#### What to do
Go through the material and write it all out exactly, minus the pictures.

>> Begin Provided material

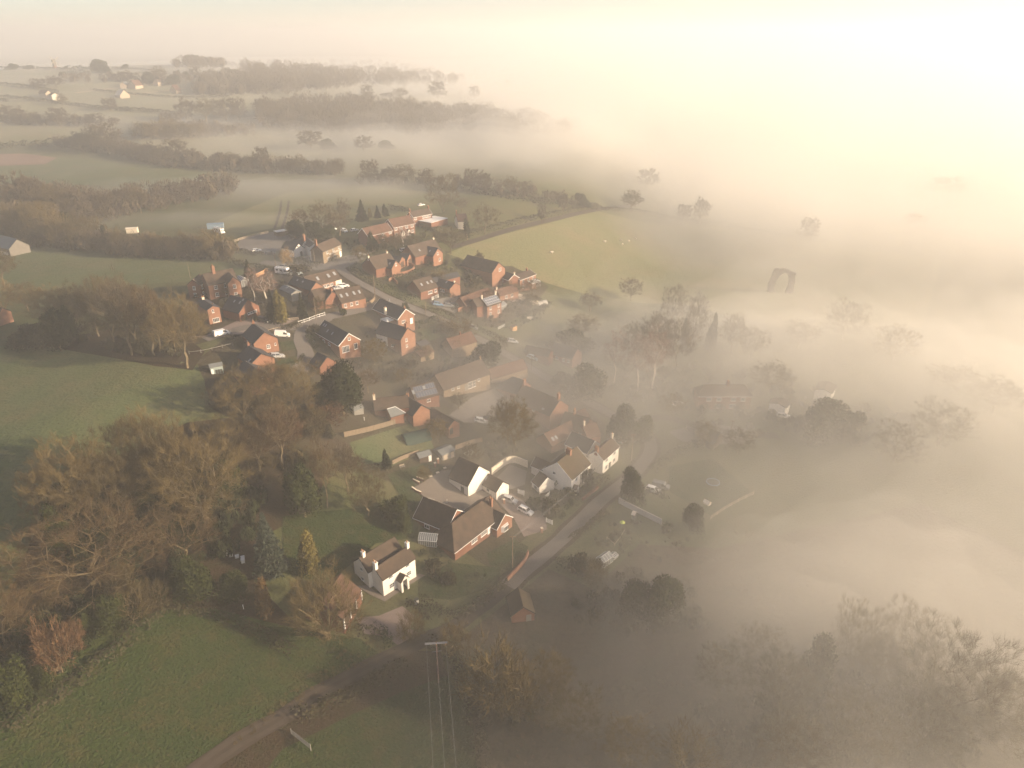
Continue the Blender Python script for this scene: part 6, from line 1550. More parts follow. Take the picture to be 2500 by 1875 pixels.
def windmill():
    g = at(135, 167); root = link('windmill', None); root.matrix_basis = T3(g[0], g[1], g[2] - .3, -.75)
    kk = project(*g)[2] / FPX; s = 21 * kk / 14.0
    MB().tube((0, 0, 0), (0, 0, 4.2 * s), 3.4 * s, 3.0 * s, 12).build('roundhouse', M_BRICK2, root)
    MB().box(-2.6 * s, 2.6 * s, -2.0 * s, 2.0 * s, 4.2 * s, 11 * s).build('body', mat('mill_boards', (.16, .15, .14), .85, .1), root)
    MB().prism([(-2.8 * s, 11 * s), (2.8 * s, 11 * s), (2.3 * s, 12.8 * s), (0, 14 * s), (-2.3 * s, 12.8 * s)], -2.2 * s, 2.2 * s).build('roof', MATS['mill_boards'], root)
    MB().box(2.61 * s, 2.7 * s, -1.9 * s, 1.9 * s, 4.3 * s, 11 * s).build('front_panel', MATS['grey_board'], root)
    MB().tube((2.6 * s, 0, 11.4 * s), (3.7 * s, 0, 11.6 * s), .35 * s).build('windshaft', M_DARKWOOD, root)
    for a in range(4):
        t = a * math.pi / 2 + .6; u = np.array([0, math.cos(t), math.sin(t)]); v = np.array([0, -math.sin(t), math.cos(t)]); o = np.array([3.6 * s, 0, 11.6 * s]); b = MB()
        b.bar(o, o + u * 8.6 * s, .5 * s, .4 * s, up=(1, 0, 0)).bar(o + u * 2 * s + v * 1.3 * s, o + u * 8.6 * s + v * 1.3 * s, .16 * s, .16 * s, up=(1, 0, 0))
        for q in np.linspace(2, 8.6, 9): b.bar(o + u * q * s, o + u * q * s + v * 1.3 * s, .3 * s, .2 * s, up=(1, 0, 0))
        b.build('sail', mat('sail_wood', (.30, .27, .23), .8, .05), root)
    MB().bar((-2 * s, 0, 4.6 * s), (-5.5 * s, 0, .2 * s), .5 * s, .3 * s).build('tail_ladder', M_WOOD, root)
    tag(root, 'dark post windmill with pale sails on the hilltop', 'windmill')
windmill()
# sheep on the pale field
def sheep_mesh():
    bm = bmesh.new()
    bmesh.ops.create_uvsphere(bm, u_segments=12, v_segments=8, radius=1)
    for v in bm.verts:
        x, y, z = v.co; v.co = (x * .55, y * .27 * (1 - .12 * x), .58 + z * .29 + .02 * math.sin(9 * x))
    def limb(p, q, r0, r1):
        t = MB().tube(p, q, r0, r1, 7); k = [bm.verts.new(c) for c in t.v]
        for f in t.f: bm.faces.new([k[i] for i in f])
    for x in (-.34, .34):
        for y in (-.13, .13): limb((x, y, .5), (x + .02, y, .28), .075, .05); limb((x + .02, y, .29), (x - .01, y, 0), .045, .035)
    limb((.45, 0, .66), (.68, 0, .62), .14, .1); limb((.66, 0, .64), (.88, 0, .48), .1, .055)
    for y in (-.12, .12): limb((.68, y * .6, .68), (.64, y * 1.7, .66), .035, .015)
    limb((-.52, 0, .62), (-.62, 0, .4), .045, .03)
    me = bpy.data.meshes.new('sheep'); bm.to_mesh(me); bm.free(); me.shade_smooth(); me.materials.append(mat('fleece', (.62, .55, .46), .95, .1, 3.)); return me
sm_ = sheep_mesh()
for (px, a, lb) in ((('N', 1675, 1560), .3, 'pale sheep nearest the lane on the pale field'), (('N', 1780, 1552), 2.4, 'pale sheep between two others in the middle of the field'), (('N', 1830, 1557), .9, 'pale sheep close beside the one in the middle'),
                    (('N', 1875, 1543), 2.0, 'pale sheep farthest out towards the fog'), (('N', 1790, 1578), 1.2, 'grey sheep lying below the middle ones'), (('N', 1333, 1632), .2, 'lone sheep on the grass above the field barn'), (('B', 2195, 615), .4, 'lone pale sheep beyond the pink brick house')):
    g = at(*zp(px)); o = link('sheep', sm_); o.matrix_basis = T3(g[0], g[1], g[2] + .1, a, 1.5, 1.5, 1.5); tag(o, lb, 'sheep', 'sheep on the pale field')

# ---------------------------------------------------------------- trees and hedges
# the beech row on the edge of the meadow
plants([('tall0', 322, 868, 678, 120, 'tall bare beech with leaning pale trunk at the meadow edge, nearest the dark evergreens'),
        ('brown1', 335, 842, 690, 120, 'wide bare beech with reddish crown behind the leaning trunk'),
        ('russet0', 378, 870, 705, 100, 'red brown bare beech in the middle of the trunk row'),
        ('olive2', 458, 899, 726, 140, 'sunlit olive bare tree with forked pale trunk beside the orange gable'),
        ('russet1', 392, 857, 735, 80, 'slim russet bare tree behind the forked pale trunk'),
        ('tall1', 242, 822, 690, 100, 'bare tree at the thick end of the beech row by the evergreen'),
        ('brown3', 278, 836, 676, 120, 'broad dark crowned beech rising highest in the row'),
        ('russet1', 428, 858, 730, 70, 'thin bare tree between forked trunk and orange gable'),
        ('brown2', 190, 815, 700, 100, 'bare tree rising out of the ivy bushes at the meadow bank'),
        ('olive0', 130, 810, 698, 100, 'olive bare tree above the dark bank by the edge house'),
        ('brown0', 70, 760, 690, 80, 'bare tree beside the orange edge house'),
        ('brown2', 12, 705, 605, 80, 'bare tree cut by the picture edge on the meadow'),
        ('olive1', 15, 770, 680, 90, 'yellowish bare tree above the orange edge house')], 'bare trees of the meadow row')
plants([('yew0', 150, 858, 742, 85, 'dark ivy clad evergreen in the meadow bank, highest of the dark clump'),
        ('yew1', 105, 850, 778, 90, 'dark evergreen bush low in the meadow bank'),
        ('holly0', 175, 835, 725, 50, 'dark green holly against the beech trunks'),
        ('yew0', 60, 855, 800, 80, 'dark bush at the start of the meadow bank')], 'evergreens of the meadow bank', 'evergreen_tree')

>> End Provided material

#### Response
Continue the Blender Python script for this scene: part 6, from line 1550. More parts follow. Take the picture to be 2500 by 1875 pixels.
def windmill():
    g = at(135, 167); root = link('windmill', None); root.matrix_basis = T3(g[0], g[1], g[2] - .3, -.75)
    kk = project(*g)[2] / FPX; s = 21 * kk / 14.0
    MB().tube((0, 0, 0), (0, 0, 4.2 * s), 3.4 * s, 3.0 * s, 12).build('roundhouse', M_BRICK2, root)
    MB().box(-2.6 * s, 2.6 * s, -2.0 * s, 2.0 * s, 4.2 * s, 11 * s).build('body', mat('mill_boards', (.16, .15, .14), .85, .1), root)
    MB().prism([(-2.8 * s, 11 * s), (2.8 * s, 11 * s), (2.3 * s, 12.8 * s), (0, 14 * s), (-2.3 * s, 12.8 * s)], -2.2 * s, 2.2 * s).build('roof', MATS['mill_boards'], root)
    MB().box(2.61 * s, 2.7 * s, -1.9 * s, 1.9 * s, 4.3 * s, 11 * s).build('front_panel', MATS['grey_board'], root)
    MB().tube((2.6 * s, 0, 11.4 * s), (3.7 * s, 0, 11.6 * s), .35 * s).build('windshaft', M_DARKWOOD, root)
    for a in range(4):
        t = a * math.pi / 2 + .6; u = np.array([0, math.cos(t), math.sin(t)]); v = np.array([0, -math.sin(t), math.cos(t)]); o = np.array([3.6 * s, 0, 11.6 * s]); b = MB()
        b.bar(o, o + u * 8.6 * s, .5 * s, .4 * s, up=(1, 0, 0)).bar(o + u * 2 * s + v * 1.3 * s, o + u * 8.6 * s + v * 1.3 * s, .16 * s, .16 * s, up=(1, 0, 0))
        for q in np.linspace(2, 8.6, 9): b.bar(o + u * q * s, o + u * q * s + v * 1.3 * s, .3 * s, .2 * s, up=(1, 0, 0))
        b.build('sail', mat('sail_wood', (.30, .27, .23), .8, .05), root)
    MB().bar((-2 * s, 0, 4.6 * s), (-5.5 * s, 0, .2 * s), .5 * s, .3 * s).build('tail_ladder', M_WOOD, root)
    tag(root, 'dark post windmill with pale sails on the hilltop', 'windmill')
windmill()
# sheep on the pale field
def sheep_mesh():
    bm = bmesh.new()
    bmesh.ops.create_uvsphere(bm, u_segments=12, v_segments=8, radius=1)
    for v in bm.verts:
        x, y, z = v.co; v.co = (x * .55, y * .27 * (1 - .12 * x), .58 + z * .29 + .02 * math.sin(9 * x))
    def limb(p, q, r0, r1):
        t = MB().tube(p, q, r0, r1, 7); k = [bm.verts.new(c) for c in t.v]
        for f in t.f: bm.faces.new([k[i] for i in f])
    for x in (-.34, .34):
        for y in (-.13, .13): limb((x, y, .5), (x + .02, y, .28), .075, .05); limb((x + .02, y, .29), (x - .01, y, 0), .045, .035)
    limb((.45, 0, .66), (.68, 0, .62), .14, .1); limb((.66, 0, .64), (.88, 0, .48), .1, .055)
    for y in (-.12, .12): limb((.68, y * .6, .68), (.64, y * 1.7, .66), .035, .015)
    limb((-.52, 0, .62), (-.62, 0, .4), .045, .03)
    me = bpy.data.meshes.new('sheep'); bm.to_mesh(me); bm.free(); me.shade_smooth(); me.materials.append(mat('fleece', (.62, .55, .46), .95, .1, 3.)); return me
sm_ = sheep_mesh()
for (px, a, lb) in ((('N', 1675, 1560), .3, 'pale sheep nearest the lane on the pale field'), (('N', 1780, 1552), 2.4, 'pale sheep between two others in the middle of the field'), (('N', 1830, 1557), .9, 'pale sheep close beside the one in the middle'),
                    (('N', 1875, 1543), 2.0, 'pale sheep farthest out towards the fog'), (('N', 1790, 1578), 1.2, 'grey sheep lying below the middle ones'), (('N', 1333, 1632), .2, 'lone sheep on the grass above the field barn'), (('B', 2195, 615), .4, 'lone pale sheep beyond the pink brick house')):
    g = at(*zp(px)); o = link('sheep', sm_); o.matrix_basis = T3(g[0], g[1], g[2] + .1, a, 1.5, 1.5, 1.5); tag(o, lb, 'sheep', 'sheep on the pale field')

# ---------------------------------------------------------------- trees and hedges
# the beech row on the edge of the meadow
plants([('tall0', 322, 868, 678, 120, 'tall bare beech with leaning pale trunk at the meadow edge, nearest the dark evergreens'),
        ('brown1', 335, 842, 690, 120, 'wide bare beech with reddish crown behind the leaning trunk'),
        ('russet0', 378, 870, 705, 100, 'red brown bare beech in the middle of the trunk row'),
        ('olive2', 458, 899, 726, 140, 'sunlit olive bare tree with forked pale trunk beside the orange gable'),
        ('russet1', 392, 857, 735, 80, 'slim russet bare tree behind the forked pale trunk'),
        ('tall1', 242, 822, 690, 100, 'bare tree at the thick end of the beech row by the evergreen'),
        ('brown3', 278, 836, 676, 120, 'broad dark crowned beech rising highest in the row'),
        ('russet1', 428, 858, 730, 70, 'thin bare tree between forked trunk and orange gable'),
        ('brown2', 190, 815, 700, 100, 'bare tree rising out of the ivy bushes at the meadow bank'),
        ('olive0', 130, 810, 698, 100, 'olive bare tree above the dark bank by the edge house'),
        ('brown0', 70, 760, 690, 80, 'bare tree beside the orange edge house'),
        ('brown2', 12, 705, 605, 80, 'bare tree cut by the picture edge on the meadow'),
        ('olive1', 15, 770, 680, 90, 'yellowish bare tree above the orange edge house')], 'bare trees of the meadow row')
plants([('yew0', 150, 858, 742, 85, 'dark ivy clad evergreen in the meadow bank, highest of the dark clump'),
        ('yew1', 105, 850, 778, 90, 'dark evergreen bush low in the meadow bank'),
        ('holly0', 175, 835, 725, 50, 'dark green holly against the beech trunks'),
        ('yew0', 60, 855, 800, 80, 'dark bush at the start of the meadow bank')], 'evergreens of the meadow bank', 'evergreen_tree')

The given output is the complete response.